Campus,  Journalism,  The Beacon

Mission trip to Chile leaves lasting impact on PBA students

Cancun, Miami and the Bahamas are all typical spring break destinations. The desolate mountains of Chile, where there is no Wi-Fi and more goats than people, are not. Last week, 10 students from Palm Beach Atlantic University spent their spring break unplugged, doing missions work in La Serena, Chile.

The team partnered with Children’s Impact Network, an organization dedicated to establishing orphanages and improving the quality of life in countries such as Bolivia, Honduras, and Chile.

Shannon Ripp, a freshman at PBA who went on the trip, said seeing the orphans and living conditions in Chile showed her how fortunate people are in America.

“We take a lot of things for granted,” Ripp said.

The team spent the week with a host family who looks after the mountain property which CIN has plans to turn into an orphanage.
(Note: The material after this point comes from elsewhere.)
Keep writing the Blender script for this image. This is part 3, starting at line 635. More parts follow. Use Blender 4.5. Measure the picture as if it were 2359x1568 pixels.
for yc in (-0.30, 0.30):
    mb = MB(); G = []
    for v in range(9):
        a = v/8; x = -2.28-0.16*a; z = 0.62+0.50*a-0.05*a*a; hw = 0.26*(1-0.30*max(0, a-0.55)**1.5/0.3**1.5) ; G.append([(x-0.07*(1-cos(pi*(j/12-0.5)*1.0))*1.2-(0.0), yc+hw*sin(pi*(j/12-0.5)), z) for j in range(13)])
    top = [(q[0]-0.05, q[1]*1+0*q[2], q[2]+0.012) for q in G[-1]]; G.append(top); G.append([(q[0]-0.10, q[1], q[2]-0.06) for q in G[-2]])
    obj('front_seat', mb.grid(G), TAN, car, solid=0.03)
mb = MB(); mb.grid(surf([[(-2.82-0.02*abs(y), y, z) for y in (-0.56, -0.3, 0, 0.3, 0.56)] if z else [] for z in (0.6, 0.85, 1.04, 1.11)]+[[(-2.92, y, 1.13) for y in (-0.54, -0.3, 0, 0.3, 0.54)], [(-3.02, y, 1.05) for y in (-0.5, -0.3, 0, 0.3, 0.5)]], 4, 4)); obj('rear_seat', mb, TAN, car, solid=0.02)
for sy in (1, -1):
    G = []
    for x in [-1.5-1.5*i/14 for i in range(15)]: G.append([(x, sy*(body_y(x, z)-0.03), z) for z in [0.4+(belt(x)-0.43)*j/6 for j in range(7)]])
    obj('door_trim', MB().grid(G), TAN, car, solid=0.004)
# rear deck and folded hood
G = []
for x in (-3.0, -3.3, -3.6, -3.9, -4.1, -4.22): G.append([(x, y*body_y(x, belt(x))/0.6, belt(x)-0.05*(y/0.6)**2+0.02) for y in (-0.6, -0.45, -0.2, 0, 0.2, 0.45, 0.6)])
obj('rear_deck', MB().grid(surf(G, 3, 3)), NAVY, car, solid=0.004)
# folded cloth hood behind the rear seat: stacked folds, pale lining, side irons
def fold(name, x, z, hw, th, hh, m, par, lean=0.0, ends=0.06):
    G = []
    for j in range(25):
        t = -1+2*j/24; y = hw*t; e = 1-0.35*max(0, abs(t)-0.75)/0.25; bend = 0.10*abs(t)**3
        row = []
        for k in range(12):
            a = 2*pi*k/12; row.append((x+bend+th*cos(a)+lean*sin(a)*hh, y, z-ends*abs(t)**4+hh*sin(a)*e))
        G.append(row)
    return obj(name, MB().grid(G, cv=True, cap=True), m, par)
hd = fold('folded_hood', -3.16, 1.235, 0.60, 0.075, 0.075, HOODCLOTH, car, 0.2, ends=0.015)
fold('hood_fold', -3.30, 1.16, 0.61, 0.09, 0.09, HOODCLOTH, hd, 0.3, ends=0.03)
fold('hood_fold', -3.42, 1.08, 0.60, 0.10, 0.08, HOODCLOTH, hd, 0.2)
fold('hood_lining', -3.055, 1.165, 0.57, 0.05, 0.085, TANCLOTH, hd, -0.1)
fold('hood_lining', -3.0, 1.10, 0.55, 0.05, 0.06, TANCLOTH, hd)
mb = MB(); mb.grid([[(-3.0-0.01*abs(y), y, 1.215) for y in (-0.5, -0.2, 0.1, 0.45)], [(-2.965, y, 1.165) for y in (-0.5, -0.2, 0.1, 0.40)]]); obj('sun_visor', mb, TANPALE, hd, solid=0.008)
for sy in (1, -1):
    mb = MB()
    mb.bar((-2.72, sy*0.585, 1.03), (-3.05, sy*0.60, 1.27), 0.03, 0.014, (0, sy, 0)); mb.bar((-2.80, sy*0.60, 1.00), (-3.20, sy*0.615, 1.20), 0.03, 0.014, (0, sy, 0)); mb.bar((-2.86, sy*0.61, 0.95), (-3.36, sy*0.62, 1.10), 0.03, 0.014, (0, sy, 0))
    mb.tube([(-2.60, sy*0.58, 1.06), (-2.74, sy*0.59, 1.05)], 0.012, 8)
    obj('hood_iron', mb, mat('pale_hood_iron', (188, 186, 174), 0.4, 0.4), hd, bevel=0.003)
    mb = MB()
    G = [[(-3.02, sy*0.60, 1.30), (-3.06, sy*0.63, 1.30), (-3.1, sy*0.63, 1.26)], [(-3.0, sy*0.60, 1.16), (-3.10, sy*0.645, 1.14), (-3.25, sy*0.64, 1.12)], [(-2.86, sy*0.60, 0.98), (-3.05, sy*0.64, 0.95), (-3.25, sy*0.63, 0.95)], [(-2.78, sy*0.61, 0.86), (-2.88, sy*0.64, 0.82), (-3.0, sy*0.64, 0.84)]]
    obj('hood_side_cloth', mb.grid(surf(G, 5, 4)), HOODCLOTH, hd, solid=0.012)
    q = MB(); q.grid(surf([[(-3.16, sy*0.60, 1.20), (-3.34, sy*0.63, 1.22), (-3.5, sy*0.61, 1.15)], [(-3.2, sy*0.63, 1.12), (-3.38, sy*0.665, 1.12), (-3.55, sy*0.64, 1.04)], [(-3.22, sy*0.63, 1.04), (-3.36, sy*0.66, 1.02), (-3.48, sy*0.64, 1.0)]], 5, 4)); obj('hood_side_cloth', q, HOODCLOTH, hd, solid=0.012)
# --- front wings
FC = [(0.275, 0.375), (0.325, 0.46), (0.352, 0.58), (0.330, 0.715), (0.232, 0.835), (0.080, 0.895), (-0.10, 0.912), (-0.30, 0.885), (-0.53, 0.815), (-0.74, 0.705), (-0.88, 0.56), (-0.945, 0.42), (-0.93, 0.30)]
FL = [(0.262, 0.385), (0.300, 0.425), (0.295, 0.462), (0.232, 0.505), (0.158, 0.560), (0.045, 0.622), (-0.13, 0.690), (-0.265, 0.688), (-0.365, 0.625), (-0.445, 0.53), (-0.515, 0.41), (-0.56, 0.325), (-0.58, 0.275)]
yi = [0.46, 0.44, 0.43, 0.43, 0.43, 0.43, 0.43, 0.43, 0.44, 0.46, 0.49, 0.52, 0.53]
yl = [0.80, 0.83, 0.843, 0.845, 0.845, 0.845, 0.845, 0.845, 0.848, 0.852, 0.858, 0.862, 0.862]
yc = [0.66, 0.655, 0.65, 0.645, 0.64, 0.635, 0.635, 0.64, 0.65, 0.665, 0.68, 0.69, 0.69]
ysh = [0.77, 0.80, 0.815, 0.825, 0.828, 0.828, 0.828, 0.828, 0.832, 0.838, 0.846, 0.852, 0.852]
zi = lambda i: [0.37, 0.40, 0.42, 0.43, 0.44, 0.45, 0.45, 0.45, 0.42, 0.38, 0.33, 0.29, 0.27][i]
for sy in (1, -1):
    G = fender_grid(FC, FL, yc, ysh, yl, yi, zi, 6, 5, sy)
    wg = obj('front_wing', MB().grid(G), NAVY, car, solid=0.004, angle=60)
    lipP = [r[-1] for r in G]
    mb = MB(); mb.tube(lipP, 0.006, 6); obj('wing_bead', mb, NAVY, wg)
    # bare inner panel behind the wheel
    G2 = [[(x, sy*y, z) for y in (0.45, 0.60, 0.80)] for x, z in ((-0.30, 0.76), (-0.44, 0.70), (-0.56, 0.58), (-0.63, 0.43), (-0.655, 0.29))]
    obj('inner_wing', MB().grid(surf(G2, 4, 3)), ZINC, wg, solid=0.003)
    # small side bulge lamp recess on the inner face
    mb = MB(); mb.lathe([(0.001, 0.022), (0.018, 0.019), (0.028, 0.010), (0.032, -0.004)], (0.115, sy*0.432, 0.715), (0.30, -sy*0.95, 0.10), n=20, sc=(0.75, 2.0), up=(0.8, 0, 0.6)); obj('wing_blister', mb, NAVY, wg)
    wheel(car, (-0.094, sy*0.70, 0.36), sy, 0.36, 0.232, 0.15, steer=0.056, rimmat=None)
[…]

They worked with the family to plant trees which will grow into a fence and act as security for the children.

“It wasn’t like we went, did a project and left,” said Ariana Fernandez, a PBA student who went on the trip. “We got to encourage the missionary family who was there.”

They also worked with local churches in the nearby city. The team met the orphans who will eventually stay with CIN, put on a church service for the neighborhood, and spent a day going door-to-door to invite people to a new church in the small city of Hurtado.
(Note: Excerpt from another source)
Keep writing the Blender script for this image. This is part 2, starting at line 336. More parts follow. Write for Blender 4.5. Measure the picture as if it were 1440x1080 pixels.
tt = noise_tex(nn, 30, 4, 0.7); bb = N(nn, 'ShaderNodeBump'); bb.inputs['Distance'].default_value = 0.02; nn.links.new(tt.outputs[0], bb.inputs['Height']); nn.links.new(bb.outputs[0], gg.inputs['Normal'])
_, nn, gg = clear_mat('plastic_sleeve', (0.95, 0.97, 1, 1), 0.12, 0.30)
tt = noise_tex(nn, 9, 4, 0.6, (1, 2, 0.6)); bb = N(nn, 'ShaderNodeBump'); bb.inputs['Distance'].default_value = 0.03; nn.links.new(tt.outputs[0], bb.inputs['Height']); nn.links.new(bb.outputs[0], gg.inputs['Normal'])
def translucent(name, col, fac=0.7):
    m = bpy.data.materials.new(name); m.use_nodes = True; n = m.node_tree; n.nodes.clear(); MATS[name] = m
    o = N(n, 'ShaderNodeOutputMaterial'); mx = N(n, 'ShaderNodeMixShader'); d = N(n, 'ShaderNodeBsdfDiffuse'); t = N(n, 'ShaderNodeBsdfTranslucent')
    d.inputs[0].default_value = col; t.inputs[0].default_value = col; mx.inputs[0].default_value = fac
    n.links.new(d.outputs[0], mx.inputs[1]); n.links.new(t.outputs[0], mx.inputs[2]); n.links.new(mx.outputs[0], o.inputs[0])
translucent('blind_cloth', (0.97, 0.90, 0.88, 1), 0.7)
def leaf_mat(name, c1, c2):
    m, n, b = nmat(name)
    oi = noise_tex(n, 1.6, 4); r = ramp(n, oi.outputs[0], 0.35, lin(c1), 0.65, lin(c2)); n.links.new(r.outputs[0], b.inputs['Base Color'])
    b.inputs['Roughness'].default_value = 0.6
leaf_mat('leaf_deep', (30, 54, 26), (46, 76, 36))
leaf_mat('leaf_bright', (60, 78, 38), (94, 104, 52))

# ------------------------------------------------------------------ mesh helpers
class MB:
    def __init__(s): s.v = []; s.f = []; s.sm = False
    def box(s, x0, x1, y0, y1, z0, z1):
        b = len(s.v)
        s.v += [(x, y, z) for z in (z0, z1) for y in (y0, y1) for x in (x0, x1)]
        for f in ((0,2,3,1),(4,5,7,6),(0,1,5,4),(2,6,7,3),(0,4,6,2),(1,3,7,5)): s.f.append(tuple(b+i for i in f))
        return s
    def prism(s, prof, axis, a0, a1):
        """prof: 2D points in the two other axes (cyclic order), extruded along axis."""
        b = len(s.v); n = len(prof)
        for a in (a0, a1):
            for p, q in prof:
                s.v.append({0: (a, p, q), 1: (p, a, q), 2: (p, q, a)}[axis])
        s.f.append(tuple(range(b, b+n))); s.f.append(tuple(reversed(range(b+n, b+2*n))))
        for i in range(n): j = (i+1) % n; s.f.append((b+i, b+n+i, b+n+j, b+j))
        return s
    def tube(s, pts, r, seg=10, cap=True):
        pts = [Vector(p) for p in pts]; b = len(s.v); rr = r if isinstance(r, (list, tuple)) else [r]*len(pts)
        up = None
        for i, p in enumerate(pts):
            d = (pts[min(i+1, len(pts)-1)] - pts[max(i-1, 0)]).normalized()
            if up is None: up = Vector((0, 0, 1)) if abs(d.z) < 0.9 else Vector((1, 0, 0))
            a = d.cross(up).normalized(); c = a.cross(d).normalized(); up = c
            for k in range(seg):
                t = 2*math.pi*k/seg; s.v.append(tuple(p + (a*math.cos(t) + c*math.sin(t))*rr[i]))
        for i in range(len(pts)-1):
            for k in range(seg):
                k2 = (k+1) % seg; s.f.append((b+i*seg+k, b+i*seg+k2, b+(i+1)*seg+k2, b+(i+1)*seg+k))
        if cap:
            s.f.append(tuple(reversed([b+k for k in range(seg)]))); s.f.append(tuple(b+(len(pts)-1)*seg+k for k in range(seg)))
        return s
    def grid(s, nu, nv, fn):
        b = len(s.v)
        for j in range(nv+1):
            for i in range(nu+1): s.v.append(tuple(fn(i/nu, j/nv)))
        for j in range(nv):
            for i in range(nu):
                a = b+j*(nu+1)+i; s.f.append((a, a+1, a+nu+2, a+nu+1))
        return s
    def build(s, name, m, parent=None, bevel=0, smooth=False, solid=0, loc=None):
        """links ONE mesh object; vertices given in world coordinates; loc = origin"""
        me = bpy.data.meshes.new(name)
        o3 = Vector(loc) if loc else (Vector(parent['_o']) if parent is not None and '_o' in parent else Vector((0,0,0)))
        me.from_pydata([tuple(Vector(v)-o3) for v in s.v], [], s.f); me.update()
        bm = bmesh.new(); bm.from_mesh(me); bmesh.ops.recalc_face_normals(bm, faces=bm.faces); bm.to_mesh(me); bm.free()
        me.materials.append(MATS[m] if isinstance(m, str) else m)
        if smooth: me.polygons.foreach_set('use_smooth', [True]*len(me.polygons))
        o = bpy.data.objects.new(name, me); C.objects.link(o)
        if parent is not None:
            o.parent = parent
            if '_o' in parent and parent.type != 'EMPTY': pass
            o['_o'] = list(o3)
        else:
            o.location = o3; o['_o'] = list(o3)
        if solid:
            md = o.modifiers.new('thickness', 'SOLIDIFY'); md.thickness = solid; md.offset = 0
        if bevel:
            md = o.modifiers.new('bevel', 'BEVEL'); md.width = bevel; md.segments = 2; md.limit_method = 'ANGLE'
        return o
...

For Junior Chad Ainlay, this was his second year in a row going to Chile with PBA. The work he has done on the trips has instilled in him a love for the country and its people. His dream is to move to Chile after he graduates to start a mission-based business.

“Just being able to see how much God is working down there definitely makes me want to go back so much more,” Ainlay said.

Fernandez’s favorite moment was when her group was invited into a home and got to pray for an ailing woman and her husband.

“She was crying and kept thanking the Lord for bringing us there,” Fernandez said. “It was really cool to see in that moment how encouraging it was to her that we were there and that we were praying for her.”

The students were a diverse group, ranging from freshmen to seniors. Some had been on mission trips before, while others had never been out of the country. But after returning to America, every member of the group agreed on one thing: the week they spent Chile left an impact.

Ripp expressed frustration that returning to her routine of classes and homework makes life in America seem unimportant compared to the work she was doing in Chile.

“I prayed to God, ‘Help me find some ounce of motivation to finish this semester,’” Ripp said.

Ainlay agreed with the difference in the pace of American life.  He said he really valued “being able to connect to nature around me and really be in the moment.”

Ripp’s experience in Chile made her consider somehow integrating missions work into her planned career as a nurse, perhaps working with an organization like CIN.

But Ripp also said that her time spent in Chile taught her to “speak through my actions, not just my words.”

Fernandez said that the trip inspired her to spread the same love that the people of Chile showed to her. She will resume her volunteer work tutoring refugees at Bridges Learning Academy, but also hopes to one day return to Chile.

“I want to be more intentional about serving,” Fernandez said. “I’m more willing to step out of my comfort zone in a sense because it’s love that is dictating those actions.”